Llegado este punto, es más que probable que hayamos que tenido que parar el coche y amenazarles con no reanudar la marcha hasta que la conducta Equis se cumpla. Pero si tampoco resulta, y el niño sobrepasa el Límite Tercero, deberemos aplicar el Límite Cuarto. Si es posible, en el caso de nuestro ejemplo, nuestro acompañante puede “bloquear” la Anticonducta Equis del niño y aplicar un castigo avisado (la retirada de juguete o un “premio” prometido). Pero, ¿qué hacer si pese a todo continúa con su Anticonducta Equis? Un cachete en la mano con la que se está soltando el cinturón de seguridad es lo más aconsejable.
Como vemos, el cachete debe servir solo para reprimir dos tipos de conducta:
1) la que pone en peligro la vida o la salud del que la realiza (soltarse el cinturón de seguridad, asomarse a una ventana, jugar con los cepillos de dientes donde no deben, chupar/tragar objetos…).
2) la que pone en peligro la vida o la salud de otra persona (pegar, arañar, escupir a otra persona; empujar en las escaleras, etc).
El cachete no tiene por qué ser violento. Se trata de hacer que nuestro cerebro (el de nuestros hijos, en este caso) establezca una relación fisiológica entre una conducta que consideramos negativa y una sensación no placentera. Este displacer no tiene porque ser un palo fuerte, al contrario. A los animales nos sucede que solemos acabar tolerando cualquier cosa que se nos presente de modo repetido. Si empezamos golpeando fuerte a quien no nos obedece, terminaremos necesitando la fuerza bruta para someterlo a nuestros dictados. Y no se trata de eso. No se trata de imponer nada por la fuerza. El efecto del cachete es más sutil, ya digo, opera a nivel más mental que físico. Tengámoslo en cuenta.
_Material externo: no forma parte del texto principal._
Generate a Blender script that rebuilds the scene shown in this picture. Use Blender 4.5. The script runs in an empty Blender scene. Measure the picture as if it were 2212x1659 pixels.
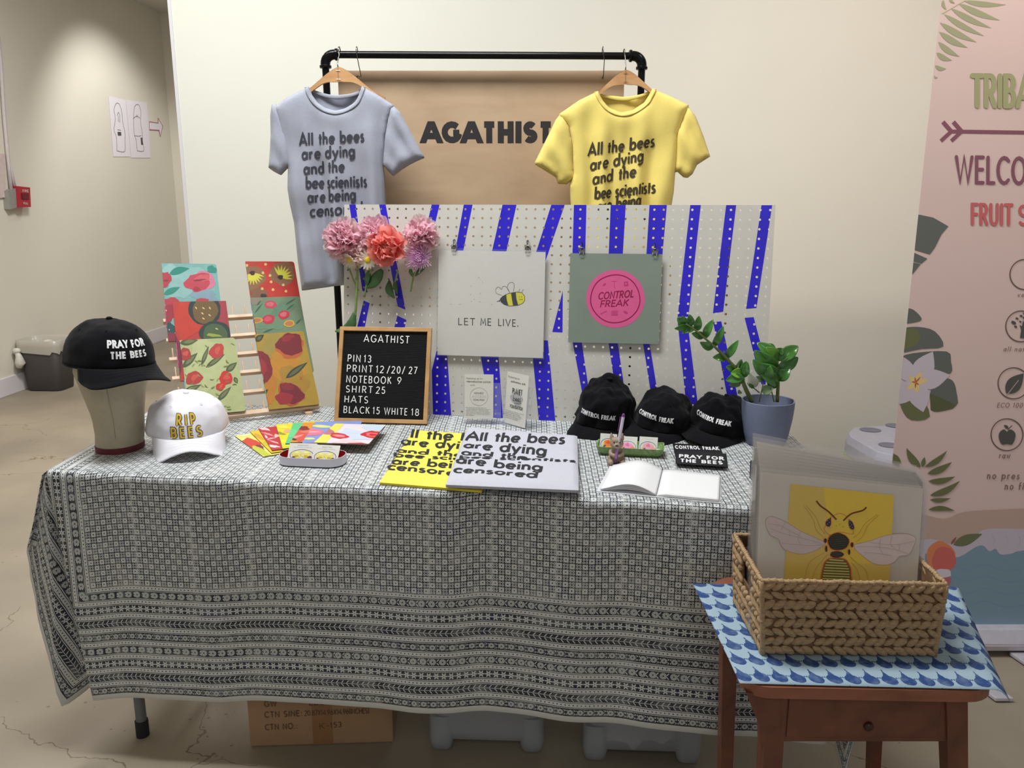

Hoy puedo afirmar que con mi hija Nerea la aplicación sistemática (casi siempre) de estos límites surte efecto. Ya no recuerdo cuando fue la última vez que tuve que “pegar” a mi hija. Tiene 4 años y medio y es una niña obediente, sensible y simpática, capaz de controlar muchos de sus impulsos.
Con Miguel, de 3 años, es algo diferente. Aún no controla sus apetitos (comer, beber y dormir), ni sus esfínteres. Y tampoco sus deseos, que todavía quiere que se cumplan “aquí y ahora”. Pero el progreso es notable.